Meine größte Befürchtung ergaben sich aus der Tatsache, dass es sich um eine Neusynchronisation handelt, die PIDAX eigens für diesen Zweck fertigen ließ. Ganz ehrlich: Ich fand die Stimmen gut gewählt, sie passten auch zum Ambiente und ich fand nur ganz wenige Stellen, wo sich meine Stirn kräuselte. Dabei handelte es sich aber um Kleinigkeiten: Wenn während des ganzen Films die Herrschaften mit »Monsieur« und »Mademoiselle« angeredet werden bzw. über sie mit den Anreden gesprochen wird, kommt ein plötzliches »Herr« überraschend und unpassend daher. Um solche Stellen zu finden, muss man aber sehr aufmerksam sein.

Auch in einer weiteren Hinsicht war ich sehr überrascht: Lucas holt Maigret ab, um ihn nach Paris zum Fall zu bringen. Während der Fahrt wird geschildert, was passiert ist. Während der Zuschauer im Hauptbild sieht, wie die Beiden auf der Straße fahren, wird unten rechts stummfilmartig gezeigt, was sich in Paris abgespielt hat. Ich möchte mir gar nicht ausmalen, was sich die damaligen Techniker gedacht haben, als der Regisseur mit dieser Idee um die Ecke kam.

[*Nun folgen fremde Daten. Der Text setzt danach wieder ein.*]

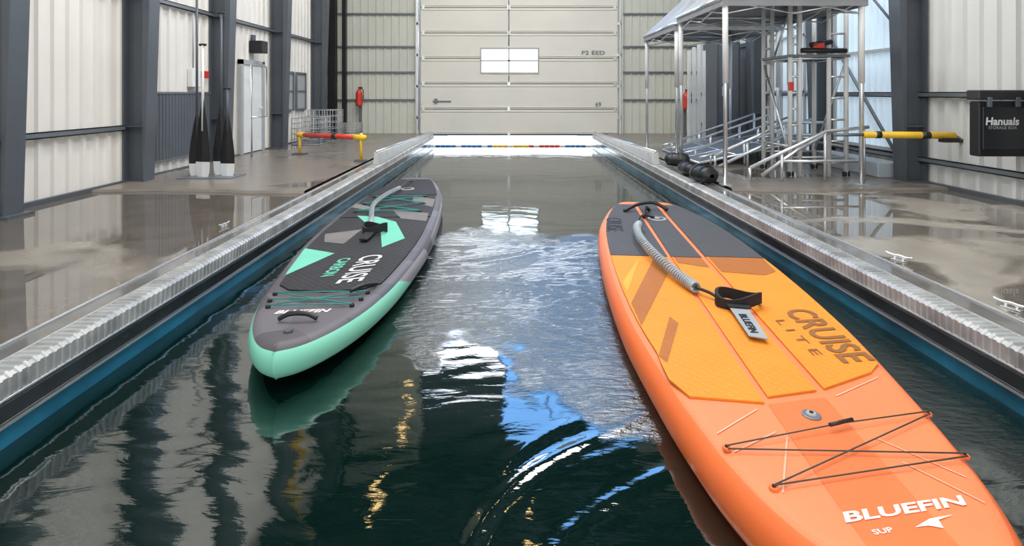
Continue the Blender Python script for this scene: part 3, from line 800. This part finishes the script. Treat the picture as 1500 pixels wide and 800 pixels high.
def line(b, a, c, w, m, off=.0025):
    d = Vector((c[0]-a[0], c[1]-a[1])); d.normalize(); nrm = Vector((-d.y, d.x))*w/2
    b.poly('print_line', [(a[0]+nrm.x, a[1]+nrm.y), (c[0]+nrm.x, c[1]+nrm.y), (c[0]-nrm.x, c[1]-nrm.y), (a[0]-nrm.x, a[1]-nrm.y)], m, off)
for a, c in (((2.83, -.13), (2.95, -.27)), ((2.95, -.10), (3.15, -.19)), ((2.62, .30), (2.74, .12)), ((3.02, .13), (3.14, .22)), ((2.93, -.12), (3.02, -.25)), ((2.93, .12), (3.06, .24))):
    line(B, a, c, .004, pl)
def disc(b, name, u, v, r, m, h=.008, off=.0):
    return lathe(name, [(r, 0), (r, h*.7), (r*.85, h), (r*.01, h)], (v, -u, b.z(u)+off), m, b.g, 24)
disc(B, 'valve_plate', 2.845, .005, .024, M['steel2'], .006); disc(B, 'valve_core', 2.845, .005, .013, M['grey'], .010); disc(B, 'valve_pin', 2.845, .005, .006, M['dark'], .012)
disc(B, 'tail_emblem', .60, .0, .062, M['grey'], .003, .007); disc(B, 'tail_emblem_inner', .60, .0, .045, O_dark, .003, .0085); disc(B, 'tail_emblem_core', .60, 0, .02, M['grey'], .003, .010)
A = [(3.01, -.265), (2.81, .32), (2.985, .29), (3.14, -.205)]
B.tube('bungee_cords', [[(A[0][0], A[0][1]), (2.90, .05, .016), (A[1][0], A[1][1])], [(A[0][0]+.012, A[0][1]), (A[2][0], A[2][1])], [(A[3][0], A[3][1]), (A[2][0]+.01, A[2][1])], [(A[3][0], A[3][1]), (A[1][0]+.01, A[1][1])]], .0018, cord, .010)
B.tube('cord_lock', [[(2.912, .02, .018), (2.882, .09, .018)]], .005, M['dark'])
for i, (u, v) in enumerate(A): disc(B, 'bungee_anchor_%d' % i, u, v, .010, O_rail, .007)
for i, (u, v) in enumerate(A): disc(B, 'bungee_ring_%d' % i, u, v, .004, M['dark'], .011)
coilm = mat('grey_blue_leash_coil', (.34, .39, .43), .3)
B.coil('leash_coil', [(.93, -.17, .045), (1.05, -.20, .05), (1.3, -.215, .055), (1.6, -.185, .05), (1.85, -.13, .04), (1.99, -.085, .035)], .020, .0055, coilm, 52)
B.tube('leash_cord', [[(.60, -.02, .015), (.66, -.10, .04), (.80, -.15, .05), (.93, -.17, .045)], [(1.99, -.085, .035), (2.03, -.04, .03), (2.06, -.02, .025)]], .007, M['dark'], sm=5)
B.tube('tail_strap', [[(.42, -.20, .015), (.36, -.10, .05), (.33, .02, .06), (.36, .12, .015)], [(.60, -.09, .015), (.52, -.07, .05), (.45, -.05, .05), (.40, -.02, .02)]], .013, M['dark'], sm=5)
def strap_loop(b, cu, cv, ru, rv, rot, h, m, z0=.012):
    n = 30; vs = []; fs = []
    for i in range(n+1):
        a = 2*math.pi*i/n; du = ru*math.cos(a); dv = rv*math.sin(a)
        u = cu+du*math.cos(rot)-dv*math.sin(rot); v = cv+du*math.sin(rot)+dv*math.cos(rot)
        for k, (o, zz) in enumerate(((1, 0), (1, h), (.86, h), (.86, 0))):
            uu = cu+(u-cu)*o; vv = cv+(v-cv)*o
            vs.append((vv, -uu, b.z(cu)+z0+zz+.012*math.sin(a*2)))
    for i in range(n):
        for k in range(4): fs.append((i*4+k, (i+1)*4+k, (i+1)*4+(k+1) % 4, i*4+(k+1) % 4))
    return fixn(mesh('ankle_cuff', vs, fs, m, b.g, False))
nav = mat('black_neoprene', (.012, .012, .014), .75, 0, .2, 20, .3, 150)
strap_loop(B, 2.10, .055, .055, .095, .15, .045, nav)
B.poly('cuff_tab', [(2.15, .0), (2.16, .07), (2.44, .045), (2.42, -.012)], mat('grey_strap', (.33, .36, .39), .6), .022, .004)
B.poly('cuff_buckle', [(2.13, -.01), (2.14, .08), (2.19, .075), (2.18, -.005)], nav, .027, .006)
B.text('cuff_print', 'BLUEFIN', .16, (2.24, .012), (.99, -.06), (0, .9), M['dark'], .028, .03, 0, .03)

# ---- grey and mint board
def mint_rail():
    m, nt, b = new_mat('mint_and_lilac_rail'); N = nt.nodes; L = nt.links
    tc = N.new('ShaderNodeTexCoord'); sp = N.new('ShaderNodeSeparateXYZ'); L.new(tc.outputs['Object'], sp.inputs[0])
    nz = N.new('ShaderNodeTexVoronoi'); nz.inputs['Scale'].default_value = 3.2
    L.new(tc.outputs['Object'], nz.inputs['Vector'])
    r = N.new('ShaderNodeValToRGB'); r.color_ramp.interpolation = 'CONSTANT'; e = r.color_ramp.elements
    e[0].position = 0; e[0].color = (.28, .265, .30, 1); e[1].position = .35; e[1].color = (.19, .18, .21, 1)
    q = e.new(.62); q.color = (.07, .065, .08, 1); q = e.new(.85); q.color = (.38, .365, .39, 1)
    L.new(nz.outputs['Color'], r.inputs['Fac'])
    mp = N.new('ShaderNodeMapRange'); mp.inputs[1].default_value = -3.12; mp.inputs[2].default_value = -3.10; mp.inputs[3].default_value = 1; mp.inputs[4].default_value = 0
    ad = N.new('ShaderNodeMath'); ad.operation = 'MULTIPLY_ADD'; L.new(sp.outputs['Z'], ad.inputs[0]); ad.inputs[1].default_value = 2.5; L.new(sp.outputs['Y'], ad.inputs[2])
    L.new(ad.outputs[0], mp.inputs[0])
    mx = N.new('ShaderNodeMix'); mx.data_type = 'RGBA'; L.new(mp.outputs[0], mx.inputs[0]); L.new(r.outputs['Color'], mx.inputs[6]); mx.inputs[7].default_value = (.25, .70, .52, 1)
    L.new(mx.outputs[2], b.inputs['Base Color']); b.inputs['Roughness'].default_value = .4
    return m
def camo_deck():
    m, nt, b = new_mat('lilac_grey_camo_deck'); N = nt.nodes; L = nt.links
    tc = N.new('ShaderNodeTexCoord'); nz = N.new('ShaderNodeTexVoronoi'); nz.inputs['Scale'].default_value = 4.5
    L.new(tc.outputs['Object'], nz.inputs['Vector'])
    r = N.new('ShaderNodeValToRGB'); r.color_ramp.interpolation = 'CONSTANT'; e = r.color_ramp.elements
    e[0].position = 0; e[0].color = (.115, .105, .12, 1); e[1].position = .4; e[1].color = (.088, .080, .094, 1)
    q = e.new(.7); q.color = (.14, .13, .15, 1)
    L.new(nz.outputs['Color'], r.inputs['Fac']); L.new(r.outputs['Color'], b.inputs['Base Color']); b.inputs['Roughness'].default_value = .5
    return m
G_pad = pad_mat('black_foam_pad', (.014, .014, .018), .65, 36, .8, .2)
G_pad2 = pad_mat('grey_foam_pad', (.17, .16, .155), .65, 36, .7, .1)
G_mint = pad_mat('mint_foam', (.15, .54, .40), .65, 36, .5, .04)
tab2 = [(0, .10), (.04, .15), (.12, .19), (.3, .245), (.9, .335), (1.6, .37), (2.3, .365), (2.9, .305), (3.2, .25), (3.4, .19), (3.54, .125), (3.62, .065), (3.66, 0)]
G = Board('paddleboard.001', (-.93, 5.40), .044, 3.66, tab2, .12, -.065, .03, .02)
G.hull(mint_rail(), camo_deck(), M['dark'], 3)
def hw2(u, k=.06): return interp(tab2, u)-k
def sym(u0, u1, k, n=12):
    a = [(u0+(u1-u0)*i/n, hw2(u0+(u1-u0)*i/n, k)) for i in range(n+1)]
    return a+[(u, -v) for u, v in a[::-1]]
G.poly('tail_pad', sym(.15, .9, .05), G_pad, .001, .006)
G.poly('rear_deck_pad', sym(.92, 1.7, .06), G_pad, .001, .006)
G.poly('main_pad', sym(1.72, 3.0, .065)[:13]+[(3.07, .16), (3.10, .0), (3.07, -.16)]+sym(1.72, 3.0, .065)[13:], G_pad, .001, .006)
G.poly('mint_triangle', [(1.66, -.20), (2.02, -.02), (2.06, .04), (2.44, .12), (2.26, .22), (1.85, .10), (1.70, -.05)], G_mint, .0085)
G.poly('mint_wedge', [(2.44, -.300), (2.54, -.11), (2.88, -.245), (2.82, -.255)], G_mint, .0085)
G.poly('grey_triangle', [(2.14, -.28), (2.04, -.08), (2.36, -.11), (2.32, -.23)], G_pad2, .0085)
G.poly('grey_wedge', [(1.50, .02), (1.60, .29), (1.84, .30), (1.76, .12)], G_pad2, .0085)
G.poly('grey_band', [(1.25, -.30), (1.38, -.305), (1.55, -.1), (1.45, -.08)], G_pad2, .0085)
G.poly('lilac_patch', [(.95, .1), (1.1, .29), (1.4, .30), (1.2, .12)], G_pad2, .0085)
G.text('print_large', 'CRUISE', .42, (2.60, .050), (.98, -.06), (-.30, .95), mat('grey_white_print', (.6, .6, .6), .6), .0095, .015, 0, .115)
G.text('print_small', 'CARBON', .28, (2.64, -.055), (.98, -.06), (-.30, .95), G_mint, .0095, .02, 0, .06)
G.text('nose_print', 'BLUEFIN', .21, (3.34, -.12), (-.05, .99), (-.98, 0), wp, .003, .03, .2, .035)
tealc = mat('teal_bungee', (.02, .25, .22), .6)
an = [(3.12, -.20), (3.12, .19), (3.27, -.17), (3.27, .16), (3.20, -.19), (3.20, .18)]
G.tube('front_bungee', [[an[0], an[3]], [an[1], an[2]], [an[0], an[1]], [an[4], an[5]], [an[2], an[3]]], .0025, tealc, .012)
for i, (u, v) in enumerate(an): disc(G, 'front_anchor_%d' % i, u, v, .010, M['dark'], .012)
an = [(1.0, -.22), (1.0, .20), (1.55, -.24), (1.55, .22), (1.28, -.24), (1.28, .22)]
G.tube('rear_bungee', [[an[0], an[5]], [an[1], an[4]], [an[4], an[3]], [an[5], an[2]], [an[0], an[1]], [an[2], an[3]]], .004, tealc, .018)
for i, (u, v) in enumerate(an): disc(G, 'rear_anchor_%d' % i, u, v, .016, M['dark'], .016)
disc(G, 'carry_logo', .62, .0, .06, M['grey'], .003, .007); disc(G, 'carry_logo_inner', .62, 0, .04, G_pad, .003, .0085)
G.coil('leash_coil', [(.75, -.05, .04), (1.1, -.1, .05), (1.5, -.12, .05), (1.9, -.05, .04), (2.05, -.02, .035)], .014, .004, coilm, 50)
G.tube('leash_cord', [[(.3, 0, .02), (.45, -.03, .04), (.75, -.05, .04)]], .007, M['dark'], sm=5)
strap_loop(G, 2.13, .02, .05, .075, .3, .05, nav)
G.poly('cuff_tab', [(2.16, -.03), (2.17, .03), (2.34, .02), (2.33, -.03)], nav, .02, .008)
G.tube('nose_handle', [[(3.42, -.07, .012), (3.42, -.03, .03), (3.42, .03, .03), (3.42, .07, .012)], [(3.03, .21, .012), (3.1, .17, .03), (3.14, .12, .02)]], .009, M['dark'], sm=5)
disc(G, 'nose_ring', 3.52, 0, .016, M['steel'], .012)

# ------------------------------------------------------------------ lamps
for i, (x, y) in enumerate(((-1.67, 9.0), (-1.65, 6.9), (.19, 6.4), (-1.62, 8.2))):
    g = empty('pendant_lamp' if i == 0 else 'pendant_lamp.%03d' % i)
    lathe('shade', [(.03, .12), (.05, .10), (.11, 0), (.105, 0)], (x, y, 4.05), M['steel'], g, 20)
    lathe('bulb', [(.02, .04), (.055, .02), (.06, -.02), (.03, -.05)], (x, y, 4.05), M['lamp'], g, 16)
    tubes('cable', [[(x, y, 4.15), (x, y, ZC)]], .006, M['dark'], g)
def area(name, loc, rot, sx, sy, p, col=(1, 1, 1)):
    l = D.lights.new(name, 'AREA'); l.shape = 'RECTANGLE'; l.size = sx; l.size_y = sy; l.energy = p; l.color = col
    o = D.objects.new(name, l); o.location = loc; o.rotation_euler = rot; COL.objects.link(o); return o
R = math.radians
area('ceiling_light', (-1.2, 5.0, 5.7), (0, R(-8), 0), 1.0, 4.0, 215, (1, .985, .96))  # unseen area fills added to brighten the hall, no fixtures modelled
area('ceiling_light.001', (1.6, 5.0, 5.7), (0, R(8), 0), 1.0, 4.0, 215, (1, .985, .96))
area('ceiling_light.002', (0, .4, 5.7), (R(20), 0, 0), 3.0, 2.0, 150, (1, .985, .96))

# ------------------------------------------------------------------ world : blue sky ahead, plain grey half behind to keep blue fill out
w = D.worlds.new('daylight_sky'); SC.world = w; w.use_nodes = True; nt = w.node_tree; N = nt.nodes; L = nt.links
tc = N.new('ShaderNodeTexCoord'); sp = N.new('ShaderNodeSeparateXYZ'); L.new(tc.outputs['Generated'], sp.inputs[0])
r = N.new('ShaderNodeValToRGB'); e = r.color_ramp.elements
e[0].position = 0.0; e[0].color = (.70, .72, .75, 1); e[1].position = .255; e[1].color = (.74, .86, .95, 1)
q = e.new(.30); q.color = (.20, .46, .90, 1); q = e.new(1); q.color = (.07, .24, .65, 1)
L.new(sp.outputs['Z'], r.inputs['Fac'])
mr = N.new('ShaderNodeMapRange'); mr.inputs[1].default_value = 0; mr.inputs[2].default_value = .4; L.new(sp.outputs['Y'], mr.inputs[0])
mx = N.new('ShaderNodeMix'); mx.data_type = 'RGBA'; mx.inputs[6].default_value = (.26, .27, .28, 1)
L.new(mr.outputs[0], mx.inputs[0]); L.new(r.outputs['Color'], mx.inputs[7])
bg = N['Background']; L.new(mx.outputs[2], bg.inputs['Color']); bg.inputs['Strength'].default_value = 6.5

# ------------------------------------------------------------------ camera
cam = D.cameras.new('camera'); co = D.objects.new('camera', cam); COL.objects.link(co)
co.location = (0, 0, .8); co.rotation_euler = (math.radians(90), 0, 0)
cam.sensor_fit = 'HORIZONTAL'; cam.sensor_width = 36; cam.lens = 784/1500*36
cam.shift_x = 5/1500; cam.shift_y = -264/1500; cam.clip_start = .05
SC.camera = co
try:
    SC.view_settings.view_transform = 'Standard'
except Exception as ex:
    print(ex)
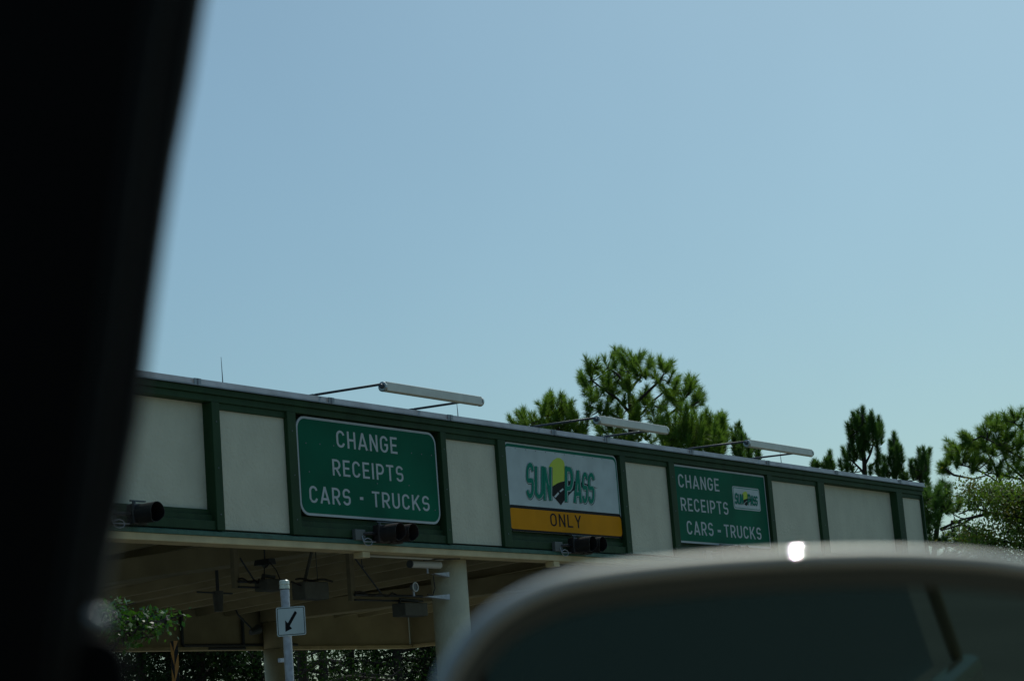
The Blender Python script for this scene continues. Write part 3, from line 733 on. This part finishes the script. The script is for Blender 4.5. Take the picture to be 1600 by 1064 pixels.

Vergleicht man diesen Film mit der Buchvorlage, dann erkennt man die Buchvorlage noch. Aber es ist schon eher eine Verfilmung nach einer Idee des Autoren, denn eine Literatur-Verfilmung. Es wird in dem Film nicht gesungen (zum Glück, vielleicht), aber mir kam es operettenhaft vor: Alles läuft leicht und locker ab, ist unterhaltsam und ein wenig beschwingt. In zwei Stunden soll eine Frau umgebracht werden? Nun ja – man hat wirklich nicht den Eindruck, dass Maigret ernsthaft beunruhigt ist.

Trotzdem ist schön, auch diesen Maigret mal gesehen zu haben. Maigret-Liebhaber, die sich schon auf einen Schauspieler als Lieblings-Maigret festgelegt haben, dürften auf jeden Fall enttäuscht werden. Wer mit Humor in Krimis und insbesondere in Maigret-Filmen nichts anfangen kann, sollte um diesen Maigret ebenfalls einen Bogen machen. Pflichtprogramm ist es für jeden, der sich für die gesamte Maigret-Welt interessiert. Gerade unter dem letzten Aspekt kann man PIDAX für die Veröffentlichung nur dankbar sein.